Errors while executing the approach

1. Missing divisors when listing systematically

When using the prime factorization \(\mathrm{n = 2^2 \times p}\), students might forget that they need to consider all combinations of powers: \(\mathrm{2^0, 2^1, 2^2}\) combined with \(\mathrm{p^0, p^1}\). They might miss combinations like \(\mathrm{2^1 \times p^1 = 2p}\) or incorrectly think there are fewer total divisors.

2. Incorrectly identifying which divisors are even

Students might forget that a number is even if and only if it contains at least one factor of 2. They might incorrectly classify divisors like \(\mathrm{p}\) (which is odd) as even, or miss that divisors like \(\mathrm{2p}\) and \(\mathrm{4p}\) are definitely even because they contain factors of 2.

3. Arithmetic errors in expressing divisors

When writing out the divisors from the prime factorization, students might make simple errors like writing \(\mathrm{2^2 \times p^0 = 2}\) instead of 4, or confusing the notation and writing incorrect expressions for the divisors.

Errors while selecting the answer

1. Counting all divisors instead of just even divisors

After finding all 6 divisors (1, 2, 4, \(\mathrm{p}\), \(\mathrm{2p}\), \(\mathrm{4p}\)), students might count all of them and select answer choice (D) Six, forgetting that the question specifically asks only for even divisors. This is a classic case of not carefully re-reading what the question is asking for.

2. Forgetting to include n itself in the count

Students might correctly identify the even divisors 2, 4, and \(\mathrm{2p}\), but forget that \(\mathrm{n = 4p}\) is also an even divisor that should be included in their count.
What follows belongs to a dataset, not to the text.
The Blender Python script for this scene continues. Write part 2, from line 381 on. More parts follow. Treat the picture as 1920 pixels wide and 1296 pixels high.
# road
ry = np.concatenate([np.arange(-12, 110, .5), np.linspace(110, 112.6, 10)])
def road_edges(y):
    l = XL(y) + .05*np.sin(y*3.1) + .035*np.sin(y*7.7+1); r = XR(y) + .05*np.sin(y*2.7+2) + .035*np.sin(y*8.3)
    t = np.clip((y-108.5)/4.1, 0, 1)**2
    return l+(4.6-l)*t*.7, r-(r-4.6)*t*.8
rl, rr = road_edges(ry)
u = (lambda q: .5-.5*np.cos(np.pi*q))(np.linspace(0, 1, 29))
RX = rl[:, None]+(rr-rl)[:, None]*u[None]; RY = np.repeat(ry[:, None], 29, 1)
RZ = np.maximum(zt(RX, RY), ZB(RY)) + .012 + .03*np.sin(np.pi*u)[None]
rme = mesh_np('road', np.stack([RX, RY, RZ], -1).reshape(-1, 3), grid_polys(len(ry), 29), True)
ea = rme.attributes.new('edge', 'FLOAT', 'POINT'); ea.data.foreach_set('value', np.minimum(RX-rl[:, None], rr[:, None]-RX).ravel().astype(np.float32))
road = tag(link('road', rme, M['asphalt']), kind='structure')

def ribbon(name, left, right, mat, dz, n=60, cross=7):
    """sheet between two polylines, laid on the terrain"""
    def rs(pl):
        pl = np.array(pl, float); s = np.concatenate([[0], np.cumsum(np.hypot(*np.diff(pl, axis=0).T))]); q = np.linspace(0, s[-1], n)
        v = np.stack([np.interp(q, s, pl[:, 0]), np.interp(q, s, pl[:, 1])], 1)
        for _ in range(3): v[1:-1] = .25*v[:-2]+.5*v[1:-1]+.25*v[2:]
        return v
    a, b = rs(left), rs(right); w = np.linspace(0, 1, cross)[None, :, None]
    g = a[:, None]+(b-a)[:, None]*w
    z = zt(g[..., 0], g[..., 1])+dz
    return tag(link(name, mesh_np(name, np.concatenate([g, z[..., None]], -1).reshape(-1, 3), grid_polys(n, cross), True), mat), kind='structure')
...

This would lead them to count only 3 even divisors and incorrectly select answer choice (B) Three.

Alternate Solutions

Smart Numbers Approach

Step 1: Choose a specific prime number greater than 2

Let's use \(\mathrm{p = 3}\) (the smallest prime greater than 2, making calculations simple)

Therefore: \(\mathrm{n = 4p = 4 \times 3 = 12}\)

Step 2: Express n in prime factorization form

\(\mathrm{n = 12 = 4 \times 3 = 2^2 \times 3}\)

Step 3: Find all positive divisors of n = 12

Using the prime factorization \(\mathrm{2^2 \times 3}\), the divisors are formed by taking:

• \(\mathrm{2^0 \times 3^0 = 1}\)
• \(\mathrm{2^1 \times 3^0 = 2}\)
• \(\mathrm{2^2 \times 3^0 = 4}\)
• \(\mathrm{2^0 \times 3^1 = 3}\)
• \(\mathrm{2^1 \times 3^1 = 6}\)
• \(\mathrm{2^2 \times 3^1 = 12}\)

All divisors: {1, 2, 3, 4, 6, 12}

Step 4: Identify the even divisors

Even divisors are those divisible by 2 (contain at least one factor of 2):

• 2 (even) ✓
• 4 (even) ✓
• 6 (even) ✓
• 12 (even) ✓

Step 5: Count the even divisors

The positive even divisors are: {2, 4, 6, 12}

Total count: 4 even divisors

Verification with another prime:

Let's verify with \(\mathrm{p = 5}\): \(\mathrm{n = 4 \times 5 = 20 = 2^2 \times 5}\)

All divisors: {1, 2, 4, 5, 10, 20}

Even divisors: {2, 4, 10, 20} → Again, 4 even divisors

This pattern will hold for any prime \(\mathrm{p > 2}\), confirming our answer of 4 even divisors.